### [Set problem]
Output exactly the lines that run from the line containing "The Blender Python" through the line containing "loft(bm, [[Vector((x, yp", with both ends included.
=== Records for the task ===
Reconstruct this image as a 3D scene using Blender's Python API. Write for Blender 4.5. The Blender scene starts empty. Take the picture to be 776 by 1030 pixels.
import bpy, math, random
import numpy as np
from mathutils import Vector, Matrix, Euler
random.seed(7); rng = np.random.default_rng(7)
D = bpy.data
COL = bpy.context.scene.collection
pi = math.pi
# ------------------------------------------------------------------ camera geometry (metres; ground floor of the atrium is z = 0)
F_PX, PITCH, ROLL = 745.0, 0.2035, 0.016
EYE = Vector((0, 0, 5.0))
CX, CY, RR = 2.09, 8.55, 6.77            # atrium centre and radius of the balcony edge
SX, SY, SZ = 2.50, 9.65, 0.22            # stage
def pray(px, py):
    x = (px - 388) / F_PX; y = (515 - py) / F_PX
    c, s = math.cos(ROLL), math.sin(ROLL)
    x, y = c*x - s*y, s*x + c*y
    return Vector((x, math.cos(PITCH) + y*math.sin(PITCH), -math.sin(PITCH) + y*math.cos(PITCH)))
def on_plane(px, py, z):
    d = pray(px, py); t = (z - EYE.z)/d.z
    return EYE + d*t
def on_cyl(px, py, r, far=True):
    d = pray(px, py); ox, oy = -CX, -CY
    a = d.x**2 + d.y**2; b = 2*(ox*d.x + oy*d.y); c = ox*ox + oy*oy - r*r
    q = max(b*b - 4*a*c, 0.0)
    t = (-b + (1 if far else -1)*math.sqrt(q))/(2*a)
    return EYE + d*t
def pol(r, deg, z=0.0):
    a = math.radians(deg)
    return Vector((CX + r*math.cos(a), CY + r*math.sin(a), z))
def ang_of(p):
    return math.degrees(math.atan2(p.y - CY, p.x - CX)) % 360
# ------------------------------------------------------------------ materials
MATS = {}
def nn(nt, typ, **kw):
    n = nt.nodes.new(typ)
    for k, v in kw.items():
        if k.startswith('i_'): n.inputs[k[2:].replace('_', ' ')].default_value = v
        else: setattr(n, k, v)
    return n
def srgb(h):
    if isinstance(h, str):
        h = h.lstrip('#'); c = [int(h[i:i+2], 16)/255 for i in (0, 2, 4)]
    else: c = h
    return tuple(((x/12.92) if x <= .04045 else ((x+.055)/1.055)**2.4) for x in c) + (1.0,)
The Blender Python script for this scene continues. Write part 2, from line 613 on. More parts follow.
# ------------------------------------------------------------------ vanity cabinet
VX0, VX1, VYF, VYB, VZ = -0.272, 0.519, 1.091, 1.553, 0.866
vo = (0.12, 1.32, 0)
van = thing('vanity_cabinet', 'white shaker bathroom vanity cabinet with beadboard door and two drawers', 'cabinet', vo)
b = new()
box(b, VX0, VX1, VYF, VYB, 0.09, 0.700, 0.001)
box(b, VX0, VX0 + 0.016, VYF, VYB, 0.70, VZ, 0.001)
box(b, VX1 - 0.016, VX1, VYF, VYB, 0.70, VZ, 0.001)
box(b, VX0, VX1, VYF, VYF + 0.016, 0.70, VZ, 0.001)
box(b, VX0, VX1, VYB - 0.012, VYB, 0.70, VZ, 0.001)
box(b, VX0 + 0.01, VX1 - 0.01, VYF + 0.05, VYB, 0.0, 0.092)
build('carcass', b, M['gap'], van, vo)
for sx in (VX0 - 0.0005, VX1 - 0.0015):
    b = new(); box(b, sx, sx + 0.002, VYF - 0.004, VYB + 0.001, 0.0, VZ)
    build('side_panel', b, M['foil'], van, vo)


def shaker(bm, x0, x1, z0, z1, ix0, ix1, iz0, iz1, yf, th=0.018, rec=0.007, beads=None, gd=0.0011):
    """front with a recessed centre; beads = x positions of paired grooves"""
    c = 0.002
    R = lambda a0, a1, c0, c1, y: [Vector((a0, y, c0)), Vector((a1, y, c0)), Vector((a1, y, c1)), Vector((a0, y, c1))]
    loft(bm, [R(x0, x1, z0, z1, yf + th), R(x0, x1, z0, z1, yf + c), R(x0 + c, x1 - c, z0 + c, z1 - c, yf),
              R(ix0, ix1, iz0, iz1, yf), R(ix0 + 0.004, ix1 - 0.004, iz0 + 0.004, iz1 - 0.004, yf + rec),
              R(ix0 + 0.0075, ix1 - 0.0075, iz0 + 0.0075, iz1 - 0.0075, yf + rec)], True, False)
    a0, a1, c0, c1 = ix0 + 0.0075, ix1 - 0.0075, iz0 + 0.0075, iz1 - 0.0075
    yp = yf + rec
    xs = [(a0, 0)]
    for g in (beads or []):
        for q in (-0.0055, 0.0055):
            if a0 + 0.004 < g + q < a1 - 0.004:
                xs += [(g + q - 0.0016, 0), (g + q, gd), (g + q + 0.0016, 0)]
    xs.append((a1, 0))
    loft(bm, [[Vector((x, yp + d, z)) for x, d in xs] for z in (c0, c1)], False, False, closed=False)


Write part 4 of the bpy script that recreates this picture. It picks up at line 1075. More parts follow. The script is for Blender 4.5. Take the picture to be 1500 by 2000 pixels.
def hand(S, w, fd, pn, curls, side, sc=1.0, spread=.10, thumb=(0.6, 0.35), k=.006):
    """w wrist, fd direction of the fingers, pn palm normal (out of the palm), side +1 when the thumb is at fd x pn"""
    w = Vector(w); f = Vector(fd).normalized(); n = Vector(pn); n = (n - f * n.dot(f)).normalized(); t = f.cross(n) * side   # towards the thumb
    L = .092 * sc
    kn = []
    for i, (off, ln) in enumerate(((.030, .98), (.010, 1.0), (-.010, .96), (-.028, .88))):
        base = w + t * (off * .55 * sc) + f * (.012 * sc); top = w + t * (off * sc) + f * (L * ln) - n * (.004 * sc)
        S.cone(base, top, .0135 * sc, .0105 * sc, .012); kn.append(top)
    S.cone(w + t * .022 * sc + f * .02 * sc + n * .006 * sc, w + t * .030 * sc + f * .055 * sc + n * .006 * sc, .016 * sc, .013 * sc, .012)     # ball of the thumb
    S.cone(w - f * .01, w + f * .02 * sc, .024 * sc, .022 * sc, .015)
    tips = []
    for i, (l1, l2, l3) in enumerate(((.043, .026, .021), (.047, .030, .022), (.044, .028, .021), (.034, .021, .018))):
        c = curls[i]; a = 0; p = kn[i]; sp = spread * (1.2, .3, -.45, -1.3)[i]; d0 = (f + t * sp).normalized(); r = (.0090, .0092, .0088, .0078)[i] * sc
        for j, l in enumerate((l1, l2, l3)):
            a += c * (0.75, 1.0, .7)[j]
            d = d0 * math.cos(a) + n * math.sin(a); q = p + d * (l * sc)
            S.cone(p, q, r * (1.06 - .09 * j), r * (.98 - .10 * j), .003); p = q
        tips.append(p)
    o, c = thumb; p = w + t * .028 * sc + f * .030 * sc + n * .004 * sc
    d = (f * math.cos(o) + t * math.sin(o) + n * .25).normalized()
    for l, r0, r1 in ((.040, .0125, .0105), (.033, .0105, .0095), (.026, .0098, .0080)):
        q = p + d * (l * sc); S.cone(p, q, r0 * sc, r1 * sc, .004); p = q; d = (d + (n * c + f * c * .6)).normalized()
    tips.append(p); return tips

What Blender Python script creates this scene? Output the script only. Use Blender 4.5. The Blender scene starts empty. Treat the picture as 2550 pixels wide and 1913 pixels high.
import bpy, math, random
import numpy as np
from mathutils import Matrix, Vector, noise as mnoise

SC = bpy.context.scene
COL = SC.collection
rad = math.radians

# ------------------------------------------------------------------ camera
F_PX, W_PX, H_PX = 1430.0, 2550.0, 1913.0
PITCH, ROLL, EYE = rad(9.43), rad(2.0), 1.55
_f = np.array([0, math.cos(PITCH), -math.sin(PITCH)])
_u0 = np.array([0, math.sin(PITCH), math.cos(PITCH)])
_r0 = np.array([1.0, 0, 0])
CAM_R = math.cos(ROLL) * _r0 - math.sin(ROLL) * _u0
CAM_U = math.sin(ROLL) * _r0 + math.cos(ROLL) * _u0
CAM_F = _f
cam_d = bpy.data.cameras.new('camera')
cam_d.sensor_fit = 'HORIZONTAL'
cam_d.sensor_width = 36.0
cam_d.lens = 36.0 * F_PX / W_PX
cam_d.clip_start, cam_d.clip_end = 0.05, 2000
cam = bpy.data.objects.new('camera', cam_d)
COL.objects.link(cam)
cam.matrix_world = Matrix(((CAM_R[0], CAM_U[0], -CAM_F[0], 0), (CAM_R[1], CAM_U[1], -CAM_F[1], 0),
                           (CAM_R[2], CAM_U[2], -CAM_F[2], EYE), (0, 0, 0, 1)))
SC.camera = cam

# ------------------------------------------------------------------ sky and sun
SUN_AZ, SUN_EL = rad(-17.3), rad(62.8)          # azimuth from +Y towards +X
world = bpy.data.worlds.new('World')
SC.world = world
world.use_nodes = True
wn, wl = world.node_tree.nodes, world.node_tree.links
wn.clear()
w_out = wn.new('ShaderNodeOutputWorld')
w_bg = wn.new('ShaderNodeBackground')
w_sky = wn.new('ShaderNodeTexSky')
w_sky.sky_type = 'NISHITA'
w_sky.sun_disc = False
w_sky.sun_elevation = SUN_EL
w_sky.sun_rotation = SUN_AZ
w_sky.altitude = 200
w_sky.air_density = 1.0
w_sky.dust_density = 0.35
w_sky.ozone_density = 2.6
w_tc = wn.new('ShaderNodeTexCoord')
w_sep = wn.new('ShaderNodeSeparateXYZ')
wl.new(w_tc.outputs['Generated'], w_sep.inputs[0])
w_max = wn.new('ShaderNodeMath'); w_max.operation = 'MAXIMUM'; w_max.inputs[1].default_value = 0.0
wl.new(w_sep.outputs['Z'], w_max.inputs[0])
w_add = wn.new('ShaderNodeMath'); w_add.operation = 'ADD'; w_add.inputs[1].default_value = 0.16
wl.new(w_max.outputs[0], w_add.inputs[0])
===
### [Complete response]
The Blender Python script for this scene continues. Write part 2, from line 613 on. More parts follow.
# ------------------------------------------------------------------ vanity cabinet
VX0, VX1, VYF, VYB, VZ = -0.272, 0.519, 1.091, 1.553, 0.866
vo = (0.12, 1.32, 0)
van = thing('vanity_cabinet', 'white shaker bathroom vanity cabinet with beadboard door and two drawers', 'cabinet', vo)
b = new()
box(b, VX0, VX1, VYF, VYB, 0.09, 0.700, 0.001)
box(b, VX0, VX0 + 0.016, VYF, VYB, 0.70, VZ, 0.001)
box(b, VX1 - 0.016, VX1, VYF, VYB, 0.70, VZ, 0.001)
box(b, VX0, VX1, VYF, VYF + 0.016, 0.70, VZ, 0.001)
box(b, VX0, VX1, VYB - 0.012, VYB, 0.70, VZ, 0.001)
box(b, VX0 + 0.01, VX1 - 0.01, VYF + 0.05, VYB, 0.0, 0.092)
build('carcass', b, M['gap'], van, vo)
for sx in (VX0 - 0.0005, VX1 - 0.0015):
    b = new(); box(b, sx, sx + 0.002, VYF - 0.004, VYB + 0.001, 0.0, VZ)
    build('side_panel', b, M['foil'], van, vo)


def shaker(bm, x0, x1, z0, z1, ix0, ix1, iz0, iz1, yf, th=0.018, rec=0.007, beads=None, gd=0.0011):
    """front with a recessed centre; beads = x positions of paired grooves"""
    c = 0.002
    R = lambda a0, a1, c0, c1, y: [Vector((a0, y, c0)), Vector((a1, y, c0)), Vector((a1, y, c1)), Vector((a0, y, c1))]
    loft(bm, [R(x0, x1, z0, z1, yf + th), R(x0, x1, z0, z1, yf + c), R(x0 + c, x1 - c, z0 + c, z1 - c, yf),
              R(ix0, ix1, iz0, iz1, yf), R(ix0 + 0.004, ix1 - 0.004, iz0 + 0.004, iz1 - 0.004, yf + rec),
              R(ix0 + 0.0075, ix1 - 0.0075, iz0 + 0.0075, iz1 - 0.0075, yf + rec)], True, False)
    a0, a1, c0, c1 = ix0 + 0.0075, ix1 - 0.0075, iz0 + 0.0075, iz1 - 0.0075
    yp = yf + rec
    xs = [(a0, 0)]
    for g in (beads or []):
        for q in (-0.0055, 0.0055):
            if a0 + 0.004 < g + q < a1 - 0.004:
                xs += [(g + q - 0.0016, 0), (g + q, gd), (g + q + 0.0016, 0)]
    xs.append((a1, 0))
    loft(bm, [[Vector((x, yp + d, z)) for x, d in xs] for z in (c0, c1)], False, False, closed=False)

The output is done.